Of course, they do hope that you'll sit in your seat and have the occasion to leave your feet to cheer the hometown team.  But that supposes that you, the hypothetical good fan, buys into what Josh Harris and Sam Hinkie are selling and will continue to do so.  And why would you do that if you could pick off tickets for a few games on StubHub, on a special four-game package, or get them from friends.

It's not that the Philadelphia 76ers want you to buy the seat that you'll never sit in.  It's that they're a bit more desperate than that -- they're hoping that you'll want to come into the building and sit at all. 

"Winless for Wiggins" was one thing.  "Patience for More Players" is quite another.  The fans waited one year; now it looks like they might have to wait two or three more.  Meanwhile, the team will finish 20-62, a panoply of guys who should be playing in the D-League will cycle through the roster, Brett Brown will talk about intensity until he is hoarse, but it all will not matter that much.  What fans had hoped would be a palliative and a bridge to a better future turned into a bridge with a much longer span (and perhaps a crack in one of the bridge supports). 

The Philadelphia 76ers want you to buy a seat.  Any seat.  Any seat at all.

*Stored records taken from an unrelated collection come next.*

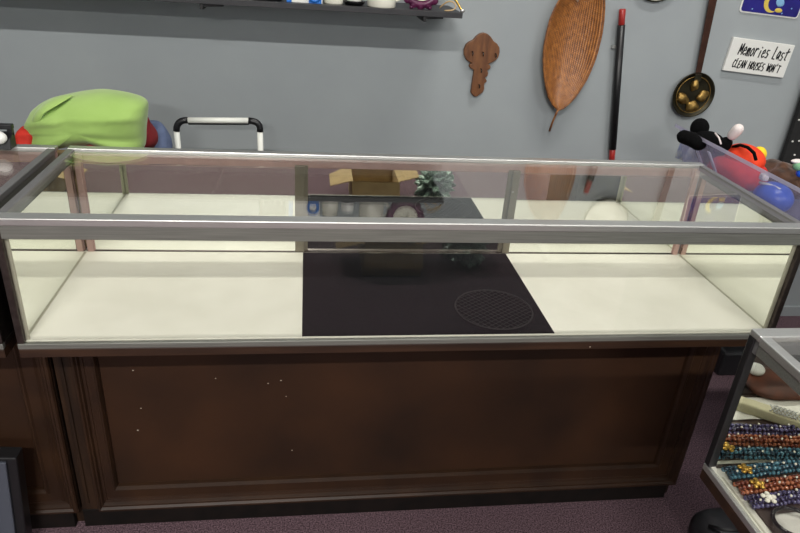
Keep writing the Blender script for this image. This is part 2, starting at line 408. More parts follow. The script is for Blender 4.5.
for a, b in ((80, 175), (150, 180), (235, 190), (138, 290), (125, 395)):
    x, z = wl((460+a/6.66, 25+b/6.66)); z0 = z
    obj('cup_hook', tube([(x, -.017, z), (x, -.028, z), (x, -.034, z-.006), (x, -.030, z-.012)], .0022, 8), M['rubyblack'], t, True)

# leaf-shaped woven bowl
def leafmat():
    m = mat('woven_palm_bowl', (150, 92, 40), .32, spec=.8); nt = m.node_tree; b = nt.nodes['Principled BSDF']
    uv = nt.nodes.new('ShaderNodeUVMap'); sep = nt.nodes.new('ShaderNodeSeparateXYZ'); nt.links.new(uv.outputs[0], sep.inputs[0])
    def mth(op, a, bb):
        n = nt.nodes.new('ShaderNodeMath'); n.operation = op
        for i, v in enumerate((a, bb)):
            if isinstance(v, (int, float)): n.inputs[i].default_value = v
            elif v is not None: nt.links.new(v, n.inputs[i])
        return n.outputs[0]
    # warp strands run along, weft stitches staggered from strand to strand
    sx = mth('MULTIPLY', sep.outputs[0], 26); row = mth('FLOOR', sx, None)
    wave = mth('SINE', mth('MULTIPLY', sx, 2*PI), None)
    odd = mth('MULTIPLY', mth('MODULO', row, 2), PI)
    sy = mth('SINE', mth('ADD', mth('MULTIPLY', sep.outputs[1], 70*2*PI), odd), None)
    h = mth('ADD', mth('MULTIPLY', sy, .22), mth('MULTIPLY', wave, .6))
    n = nt.nodes.new('ShaderNodeTexNoise'); n.inputs['Scale'].default_value = 60
    tc = nt.nodes.new('ShaderNodeTexCoord'); nt.links.new(tc.outputs['Object'], n.inputs['Vector'])
    fac = mth('ADD', mth('MULTIPLY', h, .40), mth('MULTIPLY', n.outputs[0], .9))
    r = nt.nodes.new('ShaderNodeValToRGB'); r.color_ramp.elements[0].position = .1; r.color_ramp.elements[1].position = .85
    r.color_ramp.elements[0].color = (*s2l((88, 46, 18)), 1); r.color_ramp.elements[1].color = (*s2l((190, 124, 60)), 1)
    nt.links.new(fac, r.inputs[0]); nt.links.new(r.outputs[0], b.inputs['Base Color'])
    bp = nt.nodes.new('ShaderNodeBump'); bp.inputs['Strength'].default_value = .6; bp.inputs['Distance'].default_value = .003
    nt.links.new(fac, bp.inputs['Height']); nt.links.new(bp.outputs[0], b.inputs['Normal']); return m
M['leaf'] = leafmat(); M['leafrim'] = mat('leaf_rim_cane', (104, 60, 28), .4, noise=80, col2=(150, 96, 46))
prof = [(109.5, 557.5, 560), (108, 556, 563.5), (104, 552.5, 568.5), (97, 548.7, 575), (88, 546.4, 581), (80, 545, 586), (71, 544, 590.3), (62, 543.5, 594), (53, 543.7, 597), (45, 544.5, 599), (33, 546.8, 601.8), (20, 550, 603.5), (8, 555, 604.4), (0, 559.5, 604.3), (-12, 566, 603.5), (-22, 574, 602), (-30, 582, 600), (-36, 590, 597)]
Yr = 1.185; t = thing('leaf_bowl', 'long leaf-shaped woven brown bowl hung on the wall by its tip', 'bowl', (0, 0, 0))
bm = bmesh.new(); uvl = bm.loops.layers.uv.new('UVMap'); NS = 24; rows = []; acc = 0; prev = None
Lp, Rp = [], []
for (py, xl, xr) in prof:
    a = at(xl, py+.0, Y=Yr); b = at(xr, py-.0, Y=Yr); Lp.append(a); Rp.append(b)
    mid = (a+b)/2; wd = (b-a).length
    if prev is not None: acc += (mid-prev).length
    prev = mid; row = []
    for k in range(NS+1):
        s = k/NS; q = a.lerp(b, s); depth = .26*wd*(1-(2*s-1)**2)
        row.append((bm.verts.new((q.x, Yr+depth, q.z)), s, acc/.45))
    rows.append(row)
for A, B in zip(rows, rows[1:]):
    for k in range(NS):
        qs = (A[k], A[k+1], B[k+1], B[k]); f = bm.faces.new([q[0] for q in qs])
        for lp, q in zip(f.loops, qs): lp[uvl].uv = (q[1], q[2])
o = obj('woven_shell', bm, M['leaf'], t, True); s = o.modifiers.new('t', 'SOLIDIFY'); s.thickness = .003
rim = Lp + Rp[::-1]
obj('cane_rim', tube(rim, .0038, 8, closed=True), M['leafrim'], t, True)
mid = [a.lerp(b, .42) + Vector((0, .26*(b-a).length*(1-.16**2)-.0015, 0)) for a, b in zip(Lp, Rp)]
obj('mid_rib', tube(mid[1:], .0012, 8), M['leafrim'], t, True)
st = [at(558.5, 109, Y=Yr), at(556, 114, Y=Yr+.002), at(552.5, 122, Y=Yr+.012), at(549.5, 131, Y=Yr+.022)]
obj('stem', tube(st, [.0045, .0042, .0038, .0045], 8), M['leafrim'], t, True)
obj('wall_nail', tube([(1.56, 1.19, 1.345), (1.56, WY, 1.35)], .002, 6), M['steel'], t)

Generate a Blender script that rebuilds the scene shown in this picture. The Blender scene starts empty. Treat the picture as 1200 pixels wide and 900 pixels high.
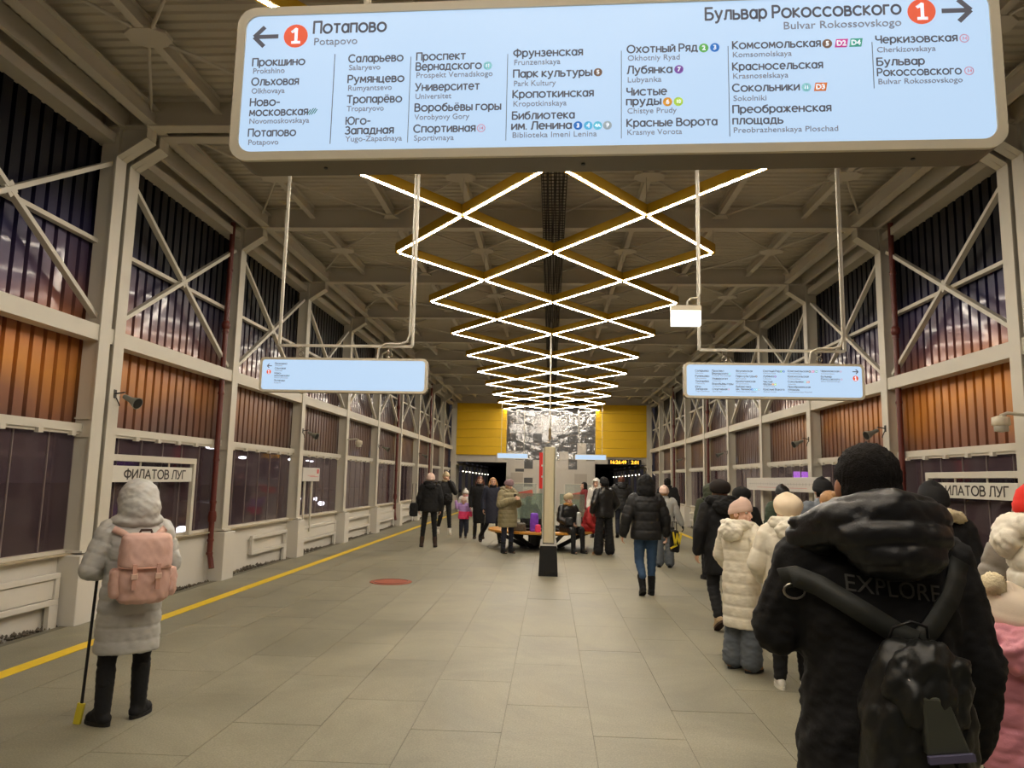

They should remember that their D-League team is in Delaware, just down I-95 -- and that's where the D-League worthy players should go, playing for D-League ticket prices.  They shouldn't be peddling a somewhat stepped-up version of the same product about 40 miles north for NBA prices. 

3 comments:

Anonymous said...

Thanks for this post. I just got a call on my phone (with an AZ area code) from the 76ers front office. I went to watch the Suns beat them last season (again, I'm originally from AZ), but the number seemed legit and odd they would robo-call an area code so far away. Now it makes sense, though a little desperate. Thanks again!

Anonymous said...

The slogan “buy the seat you will never sit in “ was just before the Sixers signed Doc not during his tenure here. In fact the commercial had to be pulled after the signing because it referenced “You just can’t sit down as George McGinnis goes head to head with Dr. J”. Just a few weeks later the Sixers signed Dr. J.

Anonymous said...

“Buy the seat you’ll never sit in” was the campaign slogan for the 83-84 76ers. I know as I has full season tickets for the 82-83 championship season and re-upped for the following year.